— WORK INSTRUCTIONS —
Repeat verbatim only the lines from the opening of the material below through the one that contains "g.prism(out, .3745, .390);".

— STORED DATA —
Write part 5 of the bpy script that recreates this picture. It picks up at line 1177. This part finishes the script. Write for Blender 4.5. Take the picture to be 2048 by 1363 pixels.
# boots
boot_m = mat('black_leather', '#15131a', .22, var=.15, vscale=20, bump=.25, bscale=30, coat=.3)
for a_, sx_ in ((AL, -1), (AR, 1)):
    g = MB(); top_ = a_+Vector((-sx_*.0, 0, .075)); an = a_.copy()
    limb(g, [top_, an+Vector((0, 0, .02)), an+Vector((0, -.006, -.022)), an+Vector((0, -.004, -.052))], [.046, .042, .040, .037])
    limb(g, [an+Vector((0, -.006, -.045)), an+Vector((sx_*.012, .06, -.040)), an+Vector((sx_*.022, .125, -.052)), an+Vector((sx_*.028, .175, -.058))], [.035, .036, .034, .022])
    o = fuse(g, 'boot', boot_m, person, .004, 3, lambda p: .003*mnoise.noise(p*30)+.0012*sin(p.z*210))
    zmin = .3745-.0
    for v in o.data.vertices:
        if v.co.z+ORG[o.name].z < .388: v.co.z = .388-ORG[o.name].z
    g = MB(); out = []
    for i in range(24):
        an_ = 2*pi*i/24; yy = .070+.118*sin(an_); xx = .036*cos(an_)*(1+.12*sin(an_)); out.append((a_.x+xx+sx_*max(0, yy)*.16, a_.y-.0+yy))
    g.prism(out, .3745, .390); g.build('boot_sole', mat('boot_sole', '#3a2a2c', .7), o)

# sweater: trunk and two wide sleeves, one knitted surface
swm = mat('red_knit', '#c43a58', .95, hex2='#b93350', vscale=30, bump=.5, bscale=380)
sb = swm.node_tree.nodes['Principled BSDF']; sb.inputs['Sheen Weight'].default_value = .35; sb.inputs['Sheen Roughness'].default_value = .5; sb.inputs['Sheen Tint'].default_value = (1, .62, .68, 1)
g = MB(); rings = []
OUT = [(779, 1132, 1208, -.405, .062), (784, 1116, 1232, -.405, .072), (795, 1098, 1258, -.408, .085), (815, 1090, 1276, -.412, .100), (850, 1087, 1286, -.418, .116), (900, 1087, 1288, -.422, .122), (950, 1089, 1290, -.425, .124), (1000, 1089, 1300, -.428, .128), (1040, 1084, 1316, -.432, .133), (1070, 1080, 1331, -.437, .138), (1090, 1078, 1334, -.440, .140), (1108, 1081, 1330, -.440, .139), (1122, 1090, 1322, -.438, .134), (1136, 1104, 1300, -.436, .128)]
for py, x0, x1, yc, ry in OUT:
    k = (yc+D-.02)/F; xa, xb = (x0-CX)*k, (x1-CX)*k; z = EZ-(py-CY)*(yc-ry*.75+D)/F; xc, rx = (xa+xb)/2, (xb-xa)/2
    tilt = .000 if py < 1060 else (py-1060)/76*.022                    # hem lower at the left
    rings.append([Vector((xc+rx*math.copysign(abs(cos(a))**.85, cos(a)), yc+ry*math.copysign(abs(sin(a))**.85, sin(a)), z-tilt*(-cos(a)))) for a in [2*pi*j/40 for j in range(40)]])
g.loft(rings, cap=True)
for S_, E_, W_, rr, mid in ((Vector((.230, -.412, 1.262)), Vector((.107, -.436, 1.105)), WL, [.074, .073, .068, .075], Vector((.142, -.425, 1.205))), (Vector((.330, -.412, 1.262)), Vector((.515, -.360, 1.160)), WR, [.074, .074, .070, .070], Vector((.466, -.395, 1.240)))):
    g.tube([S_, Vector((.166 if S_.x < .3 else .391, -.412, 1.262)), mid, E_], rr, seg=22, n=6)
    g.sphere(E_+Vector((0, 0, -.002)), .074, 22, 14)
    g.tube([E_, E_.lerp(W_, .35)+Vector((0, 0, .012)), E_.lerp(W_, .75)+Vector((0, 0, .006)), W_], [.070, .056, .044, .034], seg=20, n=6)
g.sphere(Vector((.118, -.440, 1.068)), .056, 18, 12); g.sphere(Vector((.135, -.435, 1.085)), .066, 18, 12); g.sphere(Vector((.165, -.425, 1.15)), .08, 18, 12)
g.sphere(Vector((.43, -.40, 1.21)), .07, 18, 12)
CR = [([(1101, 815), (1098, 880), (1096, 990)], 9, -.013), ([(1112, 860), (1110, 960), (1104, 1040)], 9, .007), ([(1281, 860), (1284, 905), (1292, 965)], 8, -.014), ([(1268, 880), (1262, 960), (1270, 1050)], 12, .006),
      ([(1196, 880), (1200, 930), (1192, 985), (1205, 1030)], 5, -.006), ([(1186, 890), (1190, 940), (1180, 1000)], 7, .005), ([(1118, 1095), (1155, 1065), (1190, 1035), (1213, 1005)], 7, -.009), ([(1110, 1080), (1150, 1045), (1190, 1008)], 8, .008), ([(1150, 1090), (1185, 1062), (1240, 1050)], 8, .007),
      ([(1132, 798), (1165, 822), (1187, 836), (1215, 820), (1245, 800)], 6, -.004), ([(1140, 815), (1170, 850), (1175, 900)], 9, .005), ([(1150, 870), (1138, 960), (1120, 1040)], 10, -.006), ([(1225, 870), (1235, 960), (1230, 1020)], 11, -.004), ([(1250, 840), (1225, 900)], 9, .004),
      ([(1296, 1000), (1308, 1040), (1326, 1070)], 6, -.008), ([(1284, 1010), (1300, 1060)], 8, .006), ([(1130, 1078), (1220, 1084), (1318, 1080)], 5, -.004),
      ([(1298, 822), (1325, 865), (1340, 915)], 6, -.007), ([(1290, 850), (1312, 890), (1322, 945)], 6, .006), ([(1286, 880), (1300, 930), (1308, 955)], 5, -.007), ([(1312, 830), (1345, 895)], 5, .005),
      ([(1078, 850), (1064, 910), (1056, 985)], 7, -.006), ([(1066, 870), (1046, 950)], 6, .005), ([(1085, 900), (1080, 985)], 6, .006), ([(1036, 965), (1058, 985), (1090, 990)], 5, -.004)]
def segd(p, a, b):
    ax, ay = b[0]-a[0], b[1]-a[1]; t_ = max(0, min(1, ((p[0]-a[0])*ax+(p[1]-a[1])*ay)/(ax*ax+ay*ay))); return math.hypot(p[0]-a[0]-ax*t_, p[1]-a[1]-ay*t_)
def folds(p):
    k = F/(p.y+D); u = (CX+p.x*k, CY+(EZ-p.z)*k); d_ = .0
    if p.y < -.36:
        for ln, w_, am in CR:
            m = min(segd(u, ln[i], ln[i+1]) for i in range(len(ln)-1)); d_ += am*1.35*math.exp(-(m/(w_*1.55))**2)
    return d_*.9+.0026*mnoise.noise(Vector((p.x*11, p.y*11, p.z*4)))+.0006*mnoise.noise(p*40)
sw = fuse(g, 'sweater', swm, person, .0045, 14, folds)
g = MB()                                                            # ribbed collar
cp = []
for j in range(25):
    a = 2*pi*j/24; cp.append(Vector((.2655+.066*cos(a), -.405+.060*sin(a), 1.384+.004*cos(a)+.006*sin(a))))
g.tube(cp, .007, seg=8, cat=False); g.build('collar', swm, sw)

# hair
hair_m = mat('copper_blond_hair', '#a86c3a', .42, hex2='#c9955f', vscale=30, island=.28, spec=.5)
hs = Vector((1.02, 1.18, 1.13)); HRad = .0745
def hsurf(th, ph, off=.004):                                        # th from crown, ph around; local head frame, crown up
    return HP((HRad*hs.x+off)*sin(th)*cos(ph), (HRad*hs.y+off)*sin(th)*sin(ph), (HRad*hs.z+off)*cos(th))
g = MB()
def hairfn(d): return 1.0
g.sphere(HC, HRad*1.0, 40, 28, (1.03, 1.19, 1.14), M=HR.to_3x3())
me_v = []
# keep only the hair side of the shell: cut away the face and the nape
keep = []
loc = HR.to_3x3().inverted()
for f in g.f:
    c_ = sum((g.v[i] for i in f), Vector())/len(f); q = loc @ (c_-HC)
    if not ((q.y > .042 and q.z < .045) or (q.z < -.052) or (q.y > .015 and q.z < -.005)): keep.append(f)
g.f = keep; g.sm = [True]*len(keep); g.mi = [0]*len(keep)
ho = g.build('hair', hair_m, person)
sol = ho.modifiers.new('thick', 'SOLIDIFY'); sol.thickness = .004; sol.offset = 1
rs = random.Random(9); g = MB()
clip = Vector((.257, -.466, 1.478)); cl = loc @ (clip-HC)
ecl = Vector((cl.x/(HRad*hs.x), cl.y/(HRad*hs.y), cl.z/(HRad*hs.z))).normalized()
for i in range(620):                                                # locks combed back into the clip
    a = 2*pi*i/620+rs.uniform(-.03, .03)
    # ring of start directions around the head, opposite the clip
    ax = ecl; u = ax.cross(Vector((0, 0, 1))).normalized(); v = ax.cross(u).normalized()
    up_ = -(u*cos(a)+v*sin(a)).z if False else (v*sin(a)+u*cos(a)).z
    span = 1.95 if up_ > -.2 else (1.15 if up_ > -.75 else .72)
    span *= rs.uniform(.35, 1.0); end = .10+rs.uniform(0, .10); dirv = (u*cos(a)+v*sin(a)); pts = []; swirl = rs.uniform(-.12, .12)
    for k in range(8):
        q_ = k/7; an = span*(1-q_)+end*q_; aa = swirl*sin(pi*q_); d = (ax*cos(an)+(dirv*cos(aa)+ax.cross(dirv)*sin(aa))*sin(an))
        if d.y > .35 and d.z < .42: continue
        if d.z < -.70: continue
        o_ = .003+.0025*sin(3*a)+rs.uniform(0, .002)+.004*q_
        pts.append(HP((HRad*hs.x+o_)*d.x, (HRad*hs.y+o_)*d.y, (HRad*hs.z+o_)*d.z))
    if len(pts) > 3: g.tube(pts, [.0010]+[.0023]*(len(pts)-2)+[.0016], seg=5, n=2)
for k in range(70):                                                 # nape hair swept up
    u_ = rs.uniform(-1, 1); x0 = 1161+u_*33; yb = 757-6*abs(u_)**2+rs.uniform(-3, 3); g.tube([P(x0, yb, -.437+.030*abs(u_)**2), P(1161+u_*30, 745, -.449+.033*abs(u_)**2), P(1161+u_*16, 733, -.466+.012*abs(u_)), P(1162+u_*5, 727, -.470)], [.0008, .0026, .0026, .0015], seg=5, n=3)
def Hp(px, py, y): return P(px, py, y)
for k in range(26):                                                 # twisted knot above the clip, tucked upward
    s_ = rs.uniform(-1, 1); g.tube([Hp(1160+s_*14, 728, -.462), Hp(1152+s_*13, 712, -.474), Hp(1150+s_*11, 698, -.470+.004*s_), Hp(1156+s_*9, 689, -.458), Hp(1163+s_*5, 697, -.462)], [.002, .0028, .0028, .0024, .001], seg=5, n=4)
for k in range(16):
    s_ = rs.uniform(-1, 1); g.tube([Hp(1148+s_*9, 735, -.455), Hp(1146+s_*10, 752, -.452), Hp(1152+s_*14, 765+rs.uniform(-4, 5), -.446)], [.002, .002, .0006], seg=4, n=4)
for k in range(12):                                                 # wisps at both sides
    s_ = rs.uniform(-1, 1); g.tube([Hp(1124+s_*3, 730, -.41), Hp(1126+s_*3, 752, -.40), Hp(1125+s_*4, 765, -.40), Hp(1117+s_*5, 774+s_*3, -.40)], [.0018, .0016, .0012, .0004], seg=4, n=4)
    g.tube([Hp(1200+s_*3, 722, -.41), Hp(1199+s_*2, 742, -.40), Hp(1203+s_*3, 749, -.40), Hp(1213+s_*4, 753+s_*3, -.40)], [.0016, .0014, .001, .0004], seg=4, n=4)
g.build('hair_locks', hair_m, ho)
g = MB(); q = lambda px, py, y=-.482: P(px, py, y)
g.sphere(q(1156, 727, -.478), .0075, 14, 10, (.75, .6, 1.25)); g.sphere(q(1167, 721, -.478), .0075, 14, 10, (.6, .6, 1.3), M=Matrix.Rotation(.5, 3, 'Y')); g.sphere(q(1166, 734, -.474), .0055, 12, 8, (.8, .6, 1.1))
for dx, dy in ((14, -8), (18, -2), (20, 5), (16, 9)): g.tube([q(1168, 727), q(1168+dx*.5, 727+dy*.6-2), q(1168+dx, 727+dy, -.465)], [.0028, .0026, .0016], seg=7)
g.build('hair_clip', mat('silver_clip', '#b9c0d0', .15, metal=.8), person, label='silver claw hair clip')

— EXERCISE SOLUTION —
Write part 5 of the bpy script that recreates this picture. It picks up at line 1177. This part finishes the script. Write for Blender 4.5. Take the picture to be 2048 by 1363 pixels.
# boots
boot_m = mat('black_leather', '#15131a', .22, var=.15, vscale=20, bump=.25, bscale=30, coat=.3)
for a_, sx_ in ((AL, -1), (AR, 1)):
    g = MB(); top_ = a_+Vector((-sx_*.0, 0, .075)); an = a_.copy()
    limb(g, [top_, an+Vector((0, 0, .02)), an+Vector((0, -.006, -.022)), an+Vector((0, -.004, -.052))], [.046, .042, .040, .037])
    limb(g, [an+Vector((0, -.006, -.045)), an+Vector((sx_*.012, .06, -.040)), an+Vector((sx_*.022, .125, -.052)), an+Vector((sx_*.028, .175, -.058))], [.035, .036, .034, .022])
    o = fuse(g, 'boot', boot_m, person, .004, 3, lambda p: .003*mnoise.noise(p*30)+.0012*sin(p.z*210))
    zmin = .3745-.0
    for v in o.data.vertices:
        if v.co.z+ORG[o.name].z < .388: v.co.z = .388-ORG[o.name].z
    g = MB(); out = []
    for i in range(24):
        an_ = 2*pi*i/24; yy = .070+.118*sin(an_); xx = .036*cos(an_)*(1+.12*sin(an_)); out.append((a_.x+xx+sx_*max(0, yy)*.16, a_.y-.0+yy))
    g.prism(out, .3745, .390); g.build('boot_sole', mat('boot_sole', '#3a2a2c', .7), o)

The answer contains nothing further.